Quedan los testimonios de las víctimas; las contribuciones de organismos de la sociedad civil (algunos de ellos demasiado comprometidos con una causa como para no ser tomadas con pinzas), las estadísticas y revelaciones de los funcionarios de Gobierno... Las precisiones demandadas por los comisionados César Rohón, Rosa Orellana, Carlos Vera, Héctor Yépez y el mismo Fernando Burbano, que no se dejaron engatusar por la sociología del paro, no siempre obtuvieron respuesta satisfactoria. Información, falta mucha. Pero la radiografía política del paro nacional quedó perfectamente bien trazada. Y no es muy halagadora.

SECUESTRO EN EL ÁGORA

Jaime Vargas, presidente de la Conaie, lo niega: “no hubo secuestros”, dijo.

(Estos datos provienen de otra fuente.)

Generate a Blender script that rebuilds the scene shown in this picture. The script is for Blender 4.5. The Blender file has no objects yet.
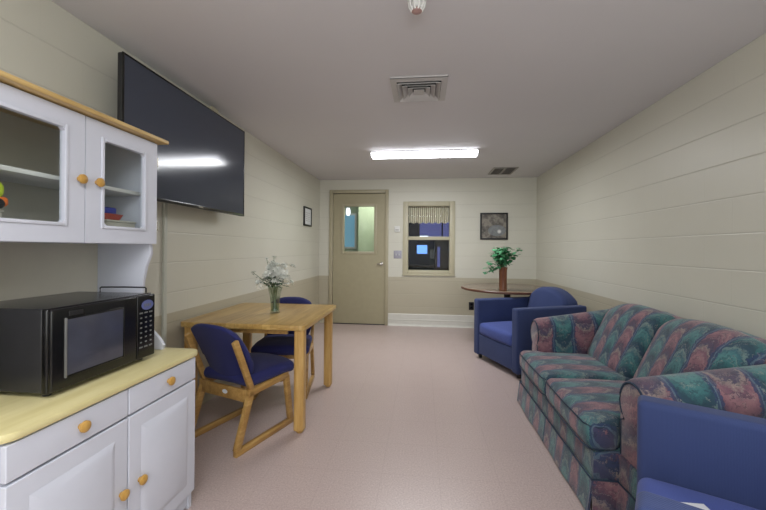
import bpy, bmesh, math, random
from mathutils import Vector, Matrix
random.seed(7)
COL = bpy.context.scene.collection
PI = math.pi
# ---------------------------------------------------------------- room frame
XL, XR, YB, ZC = -1.66, 1.70, 5.68, 2.30
YF = -2.4

# ---------------------------------------------------------------- materials
class NT:
    def __init__(s, name):
        s.m = bpy.data.materials.new(name); s.m.use_nodes = True
        s.t = s.m.node_tree; s.n = s.t.nodes; s.l = s.t.links
        s.b = s.n['Principled BSDF']; s.out = s.n['Material Output']
    def node(s, typ, **kw):
        n = s.n.new(typ)
        for k, v in kw.items(): setattr(n, k, v)
        return n
    def put(s, sock, v):
        if hasattr(v, 'links') or isinstance(v, bpy.types.NodeSocket): s.l.new(v, sock)
        else: sock.default_value = v
    def math(s, op, a, b=0.0, c=None, clamp=False):
        n = s.node('ShaderNodeMath', operation=op); n.use_clamp = clamp
        s.put(n.inputs[0], a); s.put(n.inputs[1], b)
        if c is not None: s.put(n.inputs[2], c)
        return n.outputs[0]
    def mix(s, f, a, b, blend='MIX'):
        n = s.node('ShaderNodeMix', data_type='RGBA', blend_type=blend)
        s.put(n.inputs[0], f); s.put(n.inputs[6], a); s.put(n.inputs[7], b)
        return n.outputs[2]
    def coords(s):
        c = s.node('ShaderNodeTexCoord'); x = s.node('ShaderNodeSeparateXYZ')
        s.l.new(c.outputs['Object'], x.inputs[0])
        return c.outputs['Object'], x.outputs[0], x.outputs[1], x.outputs[2]
    def comb(s, x, y, z):
        n = s.node('ShaderNodeCombineXYZ')
        for i, v in enumerate((x, y, z)): s.put(n.inputs[i], v)
        return n.outputs[0]
    def noise(s, vec, scale, detail=3, rough=.5, col=False):
        n = s.node('ShaderNodeTexNoise'); s.l.new(vec, n.inputs['Vector'])
        n.inputs['Scale'].default_value = scale; n.inputs['Detail'].default_value = detail
        n.inputs['Roughness'].default_value = rough
        return n.outputs['Color' if col else 'Fac']
    def ramp(s, f, stops, mode='LINEAR'):
        n = s.node('ShaderNodeValToRGB'); s.l.new(f, n.inputs[0]); r = n.color_ramp; r.interpolation = mode
        while len(r.elements) < len(stops): r.elements.new(.5)
        for e, (p, c) in zip(r.elements, stops): e.position = p; e.color = rgb(c)
        return n.outputs[0]
    def bump(s, h, st=.3, dist=.01):
        n = s.node('ShaderNodeBump'); n.inputs['Strength'].default_value = st
        n.inputs['Distance'].default_value = dist; s.l.new(h, n.inputs['Height'])
        s.l.new(n.outputs[0], s.b.inputs['Normal'])
    def set(s, base=None, rough=None, metal=None, **kw):
        if base is not None: s.put(s.b.inputs['Base Color'], rgb(base) if isinstance(base, (tuple, list)) else base)
        if rough is not None: s.put(s.b.inputs['Roughness'], rough)
        if metal is not None: s.b.inputs['Metallic'].default_value = metal
        for k, v in kw.items(): s.put(s.b.inputs[k.replace('_', ' ')], v)
        return s.m

def lin(c):
    c /= 255.0
    return c / 12.92 if c <= .04045 else ((c + .055) / 1.055) ** 2.4
def rgb(c):
    return (lin(c[0]), lin(c[1]), lin(c[2]), 1.0)

def simple(name, c, rough=.5, metal=0, var=0.06, scale=12, **kw):
    t = NT(name); o, x, y, z = t.coords()
    f = t.noise(o, scale)
    col = t.mix(f, rgb([v * (1 - var) for v in c]), rgb([min(255, v * (1 + var)) for v in c]))
    return t.set(col, rough, metal, **kw)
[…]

Ana Acosta, de Wambra Radio (el medio alternativo de izquierda que transmitió en vivo los sucesos del teatro Ágora, el 10 de octubre), ratifica: ningún periodista fue secuestrado. César Ricaurte, de Fundamedios, los desmiente: ese día se conformó una especie de comité de crisis, de la cual fue parte, junto con autoridades del Ministerio de Gobierno y funcionarios de las Naciones Unidas, cuyo objetivo era lograr la liberación de los periodistas y policías que se encontraban en el Ágora. Durante horas, dijo, estuvieron negociando con la dirigencia indígena. ¿Cómo se puede decir que no hubo secuestro -preguntó- cuando hubo negociaciones para obtener la liberación de los retenidos?

La Cruz Roja bajo ataque

Más de cien mil dólares en daños como resultado de la violencia callejera reportan las siempre alicaídas finanzas de la Cruz Roja ecuatoriana. Tatiana Moreno, representante de esa organización humanitaria, presentó sus cifras ante la comisión: doce ambulancias fueron atacadas por los manifestantes (dos de estos ataques están documentados en video); tres voluntarios fueron agredidos y latigueados con cables de luz; tres sedes en diferentes ciudades, apedreadas. Nada de eso les impidió cumplir con su trabajo: durante los días del paro la Cruz Roja atendió 747 emergencia y trasladó 234 pintas de sangre.

“Si el emblema de la Cruz Roja no es respetado -dijo Tatiana Moreno-, no hay garantías de nada”.

LA CONTRALORÍA EN LLAMAS

El sábado 12 octubre, 33 personas fueron detenidas en el edificio de la Contraloría que ardía en llamas. Seis de ellas, menores de edad, fueron liberadas. Las demás, afrontan procesos judiciales.

Sin embargo, hay abogados que se juegan por la inocencia de esas personas. Andrea Narváez, de Acción Jurídica Popular, lo dijo sin sombra de duda: “esas personas no fueron causantes de la destrucción en el edificio”. ¿En qué se basa? En las inconsistencias entre el parte de detención y la instrucción fiscal. Según el primer documento, la detención tuvo lugar a las 11:55; según el segundo, el incendio empezó al menos una hora después.

Narváez plantea una pregunta incómoda: ¿por qué no se solicitó seguridad policial para un edificio que ya había sido objeto de un primer intento de toma?